Your instructions:
Everything from the first line of the records below through the line containing "COL = S.collection" is to be retyped exactly; leave out the rest.

Given records:
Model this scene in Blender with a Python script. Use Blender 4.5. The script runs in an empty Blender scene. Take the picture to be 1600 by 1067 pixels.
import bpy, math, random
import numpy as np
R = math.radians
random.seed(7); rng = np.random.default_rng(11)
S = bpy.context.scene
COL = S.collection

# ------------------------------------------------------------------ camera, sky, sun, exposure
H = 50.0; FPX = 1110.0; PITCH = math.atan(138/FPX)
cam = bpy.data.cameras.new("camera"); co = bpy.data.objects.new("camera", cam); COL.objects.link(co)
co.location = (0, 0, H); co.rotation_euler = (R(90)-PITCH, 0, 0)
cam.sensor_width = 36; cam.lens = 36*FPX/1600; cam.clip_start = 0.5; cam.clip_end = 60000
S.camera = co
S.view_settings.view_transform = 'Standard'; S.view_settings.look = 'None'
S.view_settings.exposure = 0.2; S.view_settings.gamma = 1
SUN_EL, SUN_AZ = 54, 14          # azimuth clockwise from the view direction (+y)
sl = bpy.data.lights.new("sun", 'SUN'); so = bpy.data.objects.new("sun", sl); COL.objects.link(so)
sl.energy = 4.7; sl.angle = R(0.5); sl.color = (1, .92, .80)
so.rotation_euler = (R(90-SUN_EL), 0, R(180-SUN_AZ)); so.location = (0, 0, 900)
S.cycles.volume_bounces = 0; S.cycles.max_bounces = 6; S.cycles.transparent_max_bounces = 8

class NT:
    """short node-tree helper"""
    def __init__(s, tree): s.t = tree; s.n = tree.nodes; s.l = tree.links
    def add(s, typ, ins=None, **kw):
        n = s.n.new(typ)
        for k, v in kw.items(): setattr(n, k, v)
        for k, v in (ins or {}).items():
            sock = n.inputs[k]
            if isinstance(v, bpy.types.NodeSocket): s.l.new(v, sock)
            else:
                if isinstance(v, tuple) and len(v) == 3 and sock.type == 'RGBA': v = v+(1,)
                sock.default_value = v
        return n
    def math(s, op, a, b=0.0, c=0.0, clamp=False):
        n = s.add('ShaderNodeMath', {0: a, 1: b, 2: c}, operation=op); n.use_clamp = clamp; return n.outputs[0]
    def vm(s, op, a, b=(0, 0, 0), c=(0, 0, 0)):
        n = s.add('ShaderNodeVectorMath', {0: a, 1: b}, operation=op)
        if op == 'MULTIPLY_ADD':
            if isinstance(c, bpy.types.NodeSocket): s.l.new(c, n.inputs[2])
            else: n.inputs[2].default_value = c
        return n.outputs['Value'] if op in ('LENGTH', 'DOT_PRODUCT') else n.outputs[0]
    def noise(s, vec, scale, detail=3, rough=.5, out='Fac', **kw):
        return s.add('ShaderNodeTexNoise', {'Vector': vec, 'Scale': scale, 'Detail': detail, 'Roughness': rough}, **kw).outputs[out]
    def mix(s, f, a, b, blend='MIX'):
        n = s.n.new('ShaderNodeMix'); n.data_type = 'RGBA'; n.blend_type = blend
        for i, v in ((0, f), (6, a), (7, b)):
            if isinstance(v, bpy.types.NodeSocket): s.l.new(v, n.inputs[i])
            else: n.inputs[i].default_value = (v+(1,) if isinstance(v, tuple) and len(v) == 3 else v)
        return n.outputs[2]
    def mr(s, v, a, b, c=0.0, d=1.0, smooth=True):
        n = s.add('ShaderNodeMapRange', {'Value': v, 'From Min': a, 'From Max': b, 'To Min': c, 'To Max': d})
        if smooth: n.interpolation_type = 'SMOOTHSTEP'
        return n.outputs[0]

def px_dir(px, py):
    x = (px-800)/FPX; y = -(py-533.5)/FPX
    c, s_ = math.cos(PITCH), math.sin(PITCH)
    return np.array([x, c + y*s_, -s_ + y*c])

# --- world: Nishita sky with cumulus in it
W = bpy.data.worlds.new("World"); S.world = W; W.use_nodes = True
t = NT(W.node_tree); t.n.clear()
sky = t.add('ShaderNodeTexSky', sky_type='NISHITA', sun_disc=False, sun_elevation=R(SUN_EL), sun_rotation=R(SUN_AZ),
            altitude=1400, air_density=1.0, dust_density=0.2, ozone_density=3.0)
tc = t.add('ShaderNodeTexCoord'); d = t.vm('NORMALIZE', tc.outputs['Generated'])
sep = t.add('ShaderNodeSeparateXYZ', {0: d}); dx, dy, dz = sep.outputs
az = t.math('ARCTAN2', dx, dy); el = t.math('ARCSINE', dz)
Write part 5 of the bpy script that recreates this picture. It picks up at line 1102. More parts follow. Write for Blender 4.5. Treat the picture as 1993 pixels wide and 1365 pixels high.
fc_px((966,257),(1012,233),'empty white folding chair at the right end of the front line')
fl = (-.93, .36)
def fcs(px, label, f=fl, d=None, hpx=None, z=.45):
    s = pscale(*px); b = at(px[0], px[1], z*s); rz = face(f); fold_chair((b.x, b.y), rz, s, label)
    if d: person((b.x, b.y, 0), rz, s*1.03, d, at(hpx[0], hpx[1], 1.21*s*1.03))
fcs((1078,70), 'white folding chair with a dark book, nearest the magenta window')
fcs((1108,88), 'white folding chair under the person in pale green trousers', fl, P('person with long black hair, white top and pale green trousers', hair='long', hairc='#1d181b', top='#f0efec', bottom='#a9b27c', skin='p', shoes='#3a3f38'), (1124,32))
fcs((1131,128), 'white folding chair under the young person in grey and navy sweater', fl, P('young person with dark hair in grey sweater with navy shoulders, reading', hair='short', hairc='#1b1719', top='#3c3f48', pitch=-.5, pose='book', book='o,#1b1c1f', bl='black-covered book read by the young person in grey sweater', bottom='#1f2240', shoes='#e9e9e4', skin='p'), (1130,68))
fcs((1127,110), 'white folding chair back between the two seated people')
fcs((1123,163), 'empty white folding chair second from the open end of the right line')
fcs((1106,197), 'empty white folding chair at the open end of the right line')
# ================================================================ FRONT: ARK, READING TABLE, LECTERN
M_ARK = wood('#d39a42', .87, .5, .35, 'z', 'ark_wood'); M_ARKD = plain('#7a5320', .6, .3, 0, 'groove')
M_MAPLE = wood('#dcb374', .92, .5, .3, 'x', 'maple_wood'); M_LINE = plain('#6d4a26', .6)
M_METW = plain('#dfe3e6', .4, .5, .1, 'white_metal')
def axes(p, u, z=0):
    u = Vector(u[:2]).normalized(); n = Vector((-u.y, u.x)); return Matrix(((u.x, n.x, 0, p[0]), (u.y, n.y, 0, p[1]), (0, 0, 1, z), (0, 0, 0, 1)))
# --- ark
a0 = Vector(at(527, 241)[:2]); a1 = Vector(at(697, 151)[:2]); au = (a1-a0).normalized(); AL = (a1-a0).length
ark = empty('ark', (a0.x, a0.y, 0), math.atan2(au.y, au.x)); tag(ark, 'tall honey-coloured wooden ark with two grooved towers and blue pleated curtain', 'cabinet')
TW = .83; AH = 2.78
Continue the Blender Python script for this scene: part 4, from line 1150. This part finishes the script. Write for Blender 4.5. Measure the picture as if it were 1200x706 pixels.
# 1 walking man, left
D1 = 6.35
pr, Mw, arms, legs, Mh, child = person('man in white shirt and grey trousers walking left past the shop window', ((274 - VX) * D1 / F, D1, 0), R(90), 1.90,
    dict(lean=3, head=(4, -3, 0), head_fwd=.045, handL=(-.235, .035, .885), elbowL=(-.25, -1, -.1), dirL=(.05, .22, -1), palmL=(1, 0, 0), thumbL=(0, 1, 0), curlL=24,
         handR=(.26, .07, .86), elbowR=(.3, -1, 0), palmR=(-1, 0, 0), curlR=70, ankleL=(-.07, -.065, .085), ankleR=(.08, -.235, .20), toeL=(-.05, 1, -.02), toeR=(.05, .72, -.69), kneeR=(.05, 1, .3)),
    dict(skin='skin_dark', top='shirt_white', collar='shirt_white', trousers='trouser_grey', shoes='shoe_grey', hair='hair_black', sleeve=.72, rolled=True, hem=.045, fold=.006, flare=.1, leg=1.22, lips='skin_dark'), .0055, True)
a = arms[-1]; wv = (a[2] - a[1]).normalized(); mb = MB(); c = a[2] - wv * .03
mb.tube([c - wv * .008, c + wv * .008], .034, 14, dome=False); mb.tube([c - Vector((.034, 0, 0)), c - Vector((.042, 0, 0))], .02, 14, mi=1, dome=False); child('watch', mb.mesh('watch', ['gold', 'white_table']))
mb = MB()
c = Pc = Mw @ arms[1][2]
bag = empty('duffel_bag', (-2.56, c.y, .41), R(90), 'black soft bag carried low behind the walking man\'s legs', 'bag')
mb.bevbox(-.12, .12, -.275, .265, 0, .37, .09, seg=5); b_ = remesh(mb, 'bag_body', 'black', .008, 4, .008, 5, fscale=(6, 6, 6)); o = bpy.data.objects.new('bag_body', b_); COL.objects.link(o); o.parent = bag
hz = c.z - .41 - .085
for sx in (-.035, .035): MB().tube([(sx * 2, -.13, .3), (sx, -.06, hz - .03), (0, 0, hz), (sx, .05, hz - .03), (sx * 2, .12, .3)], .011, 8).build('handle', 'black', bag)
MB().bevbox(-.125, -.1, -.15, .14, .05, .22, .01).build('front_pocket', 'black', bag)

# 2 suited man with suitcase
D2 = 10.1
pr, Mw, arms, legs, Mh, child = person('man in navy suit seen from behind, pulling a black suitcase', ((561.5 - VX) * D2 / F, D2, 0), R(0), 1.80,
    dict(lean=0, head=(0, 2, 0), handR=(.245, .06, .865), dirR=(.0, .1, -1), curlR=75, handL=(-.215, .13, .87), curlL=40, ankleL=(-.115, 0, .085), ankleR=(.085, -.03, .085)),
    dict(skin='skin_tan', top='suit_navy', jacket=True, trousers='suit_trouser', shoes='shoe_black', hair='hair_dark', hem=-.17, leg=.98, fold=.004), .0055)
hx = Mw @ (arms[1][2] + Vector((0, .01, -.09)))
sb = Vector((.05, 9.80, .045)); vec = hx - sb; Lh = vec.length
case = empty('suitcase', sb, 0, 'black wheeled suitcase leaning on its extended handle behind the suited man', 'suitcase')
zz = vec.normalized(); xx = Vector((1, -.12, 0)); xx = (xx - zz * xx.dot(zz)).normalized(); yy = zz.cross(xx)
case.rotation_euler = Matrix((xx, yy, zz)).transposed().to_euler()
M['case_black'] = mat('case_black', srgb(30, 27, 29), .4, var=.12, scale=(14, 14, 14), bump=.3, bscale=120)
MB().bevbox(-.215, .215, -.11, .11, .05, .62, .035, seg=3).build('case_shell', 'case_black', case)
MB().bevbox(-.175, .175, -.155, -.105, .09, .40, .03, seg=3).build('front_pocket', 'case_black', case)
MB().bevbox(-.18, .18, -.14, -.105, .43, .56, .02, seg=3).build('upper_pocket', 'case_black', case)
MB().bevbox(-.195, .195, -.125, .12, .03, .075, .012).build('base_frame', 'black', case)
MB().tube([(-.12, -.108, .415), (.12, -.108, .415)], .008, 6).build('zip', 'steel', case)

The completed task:
Model this scene in Blender with a Python script. Use Blender 4.5. The script runs in an empty Blender scene. Take the picture to be 1600 by 1067 pixels.
import bpy, math, random
import numpy as np
R = math.radians
random.seed(7); rng = np.random.default_rng(11)
S = bpy.context.scene
COL = S.collection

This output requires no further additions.